**SHORT PROBLEM:** Please quote the material exactly, every line of it.

--- Start ---

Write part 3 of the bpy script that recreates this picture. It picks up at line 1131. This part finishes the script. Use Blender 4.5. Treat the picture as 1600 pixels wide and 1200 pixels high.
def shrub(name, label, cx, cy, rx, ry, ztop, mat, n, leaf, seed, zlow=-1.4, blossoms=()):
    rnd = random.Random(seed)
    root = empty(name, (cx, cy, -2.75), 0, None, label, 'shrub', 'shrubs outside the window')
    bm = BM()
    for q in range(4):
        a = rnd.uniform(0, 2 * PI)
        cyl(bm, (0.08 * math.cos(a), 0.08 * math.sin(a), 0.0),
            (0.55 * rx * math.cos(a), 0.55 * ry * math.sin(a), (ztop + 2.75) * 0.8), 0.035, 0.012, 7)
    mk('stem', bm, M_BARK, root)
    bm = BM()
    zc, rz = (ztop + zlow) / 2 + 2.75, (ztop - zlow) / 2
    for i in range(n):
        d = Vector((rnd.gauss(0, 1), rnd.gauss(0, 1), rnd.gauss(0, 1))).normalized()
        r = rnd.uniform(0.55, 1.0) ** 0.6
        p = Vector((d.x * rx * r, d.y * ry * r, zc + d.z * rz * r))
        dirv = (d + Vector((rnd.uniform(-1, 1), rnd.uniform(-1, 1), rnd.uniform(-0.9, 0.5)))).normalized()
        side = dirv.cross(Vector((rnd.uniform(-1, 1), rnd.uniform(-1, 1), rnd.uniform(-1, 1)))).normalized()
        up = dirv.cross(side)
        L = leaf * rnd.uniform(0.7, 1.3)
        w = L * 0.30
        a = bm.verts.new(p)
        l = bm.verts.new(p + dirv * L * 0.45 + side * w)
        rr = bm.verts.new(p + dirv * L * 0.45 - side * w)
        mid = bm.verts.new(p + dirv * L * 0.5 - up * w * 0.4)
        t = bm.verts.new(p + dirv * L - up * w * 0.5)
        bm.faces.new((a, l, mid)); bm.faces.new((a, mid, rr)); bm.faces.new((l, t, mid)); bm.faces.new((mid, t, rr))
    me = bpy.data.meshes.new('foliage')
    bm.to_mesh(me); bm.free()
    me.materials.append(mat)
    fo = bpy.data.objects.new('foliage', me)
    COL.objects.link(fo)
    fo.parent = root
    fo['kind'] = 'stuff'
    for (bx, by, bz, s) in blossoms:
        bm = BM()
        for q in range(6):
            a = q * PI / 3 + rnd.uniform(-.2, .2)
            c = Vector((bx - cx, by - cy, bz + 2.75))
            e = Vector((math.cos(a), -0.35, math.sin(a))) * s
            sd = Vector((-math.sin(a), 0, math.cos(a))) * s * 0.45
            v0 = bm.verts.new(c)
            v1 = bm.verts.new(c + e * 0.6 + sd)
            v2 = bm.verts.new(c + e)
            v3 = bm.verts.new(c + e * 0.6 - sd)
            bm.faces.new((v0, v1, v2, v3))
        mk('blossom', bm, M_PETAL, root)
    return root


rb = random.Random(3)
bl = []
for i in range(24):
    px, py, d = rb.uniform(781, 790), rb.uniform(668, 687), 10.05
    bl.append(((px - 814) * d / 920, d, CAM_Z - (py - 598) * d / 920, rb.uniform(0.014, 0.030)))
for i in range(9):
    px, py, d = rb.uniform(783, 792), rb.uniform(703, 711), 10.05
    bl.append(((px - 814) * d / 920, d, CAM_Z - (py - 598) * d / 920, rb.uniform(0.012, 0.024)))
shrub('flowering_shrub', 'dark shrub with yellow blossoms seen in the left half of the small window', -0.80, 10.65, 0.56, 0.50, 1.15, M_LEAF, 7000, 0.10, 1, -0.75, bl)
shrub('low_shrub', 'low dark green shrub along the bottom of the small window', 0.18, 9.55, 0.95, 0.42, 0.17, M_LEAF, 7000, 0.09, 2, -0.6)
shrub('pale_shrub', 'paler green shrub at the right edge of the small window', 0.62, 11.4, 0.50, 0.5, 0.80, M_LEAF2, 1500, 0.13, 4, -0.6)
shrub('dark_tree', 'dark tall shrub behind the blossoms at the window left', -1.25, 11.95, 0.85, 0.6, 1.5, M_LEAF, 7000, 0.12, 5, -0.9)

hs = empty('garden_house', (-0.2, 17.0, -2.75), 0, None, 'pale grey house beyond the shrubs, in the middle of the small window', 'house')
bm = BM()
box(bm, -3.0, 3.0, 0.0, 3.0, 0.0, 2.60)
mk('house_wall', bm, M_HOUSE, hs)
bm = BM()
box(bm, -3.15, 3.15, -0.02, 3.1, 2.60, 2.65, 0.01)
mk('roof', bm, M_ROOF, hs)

--- End ---

**REPLY:**
Write part 3 of the bpy script that recreates this picture. It picks up at line 1131. This part finishes the script. Use Blender 4.5. Treat the picture as 1600 pixels wide and 1200 pixels high.
def shrub(name, label, cx, cy, rx, ry, ztop, mat, n, leaf, seed, zlow=-1.4, blossoms=()):
    rnd = random.Random(seed)
    root = empty(name, (cx, cy, -2.75), 0, None, label, 'shrub', 'shrubs outside the window')
    bm = BM()
    for q in range(4):
        a = rnd.uniform(0, 2 * PI)
        cyl(bm, (0.08 * math.cos(a), 0.08 * math.sin(a), 0.0),
            (0.55 * rx * math.cos(a), 0.55 * ry * math.sin(a), (ztop + 2.75) * 0.8), 0.035, 0.012, 7)
    mk('stem', bm, M_BARK, root)
    bm = BM()
    zc, rz = (ztop + zlow) / 2 + 2.75, (ztop - zlow) / 2
    for i in range(n):
        d = Vector((rnd.gauss(0, 1), rnd.gauss(0, 1), rnd.gauss(0, 1))).normalized()
        r = rnd.uniform(0.55, 1.0) ** 0.6
        p = Vector((d.x * rx * r, d.y * ry * r, zc + d.z * rz * r))
        dirv = (d + Vector((rnd.uniform(-1, 1), rnd.uniform(-1, 1), rnd.uniform(-0.9, 0.5)))).normalized()
        side = dirv.cross(Vector((rnd.uniform(-1, 1), rnd.uniform(-1, 1), rnd.uniform(-1, 1)))).normalized()
        up = dirv.cross(side)
        L = leaf * rnd.uniform(0.7, 1.3)
        w = L * 0.30
        a = bm.verts.new(p)
        l = bm.verts.new(p + dirv * L * 0.45 + side * w)
        rr = bm.verts.new(p + dirv * L * 0.45 - side * w)
        mid = bm.verts.new(p + dirv * L * 0.5 - up * w * 0.4)
        t = bm.verts.new(p + dirv * L - up * w * 0.5)
        bm.faces.new((a, l, mid)); bm.faces.new((a, mid, rr)); bm.faces.new((l, t, mid)); bm.faces.new((mid, t, rr))
    me = bpy.data.meshes.new('foliage')
    bm.to_mesh(me); bm.free()
    me.materials.append(mat)
    fo = bpy.data.objects.new('foliage', me)
    COL.objects.link(fo)
    fo.parent = root
    fo['kind'] = 'stuff'
    for (bx, by, bz, s) in blossoms:
        bm = BM()
        for q in range(6):
            a = q * PI / 3 + rnd.uniform(-.2, .2)
            c = Vector((bx - cx, by - cy, bz + 2.75))
            e = Vector((math.cos(a), -0.35, math.sin(a))) * s
            sd = Vector((-math.sin(a), 0, math.cos(a))) * s * 0.45
            v0 = bm.verts.new(c)
            v1 = bm.verts.new(c + e * 0.6 + sd)
            v2 = bm.verts.new(c + e)
            v3 = bm.verts.new(c + e * 0.6 - sd)
            bm.faces.new((v0, v1, v2, v3))
        mk('blossom', bm, M_PETAL, root)
    return root


rb = random.Random(3)
bl = []
for i in range(24):
    px, py, d = rb.uniform(781, 790), rb.uniform(668, 687), 10.05
    bl.append(((px - 814) * d / 920, d, CAM_Z - (py - 598) * d / 920, rb.uniform(0.014, 0.030)))
for i in range(9):
    px, py, d = rb.uniform(783, 792), rb.uniform(703, 711), 10.05
    bl.append(((px - 814) * d / 920, d, CAM_Z - (py - 598) * d / 920, rb.uniform(0.012, 0.024)))
shrub('flowering_shrub', 'dark shrub with yellow blossoms seen in the left half of the small window', -0.80, 10.65, 0.56, 0.50, 1.15, M_LEAF, 7000, 0.10, 1, -0.75, bl)
shrub('low_shrub', 'low dark green shrub along the bottom of the small window', 0.18, 9.55, 0.95, 0.42, 0.17, M_LEAF, 7000, 0.09, 2, -0.6)
shrub('pale_shrub', 'paler green shrub at the right edge of the small window', 0.62, 11.4, 0.50, 0.5, 0.80, M_LEAF2, 1500, 0.13, 4, -0.6)
shrub('dark_tree', 'dark tall shrub behind the blossoms at the window left', -1.25, 11.95, 0.85, 0.6, 1.5, M_LEAF, 7000, 0.12, 5, -0.9)

hs = empty('garden_house', (-0.2, 17.0, -2.75), 0, None, 'pale grey house beyond the shrubs, in the middle of the small window', 'house')
bm = BM()
box(bm, -3.0, 3.0, 0.0, 3.0, 0.0, 2.60)
mk('house_wall', bm, M_HOUSE, hs)
bm = BM()
box(bm, -3.15, 3.15, -0.02, 3.1, 2.60, 2.65, 0.01)
mk('roof', bm, M_ROOF, hs)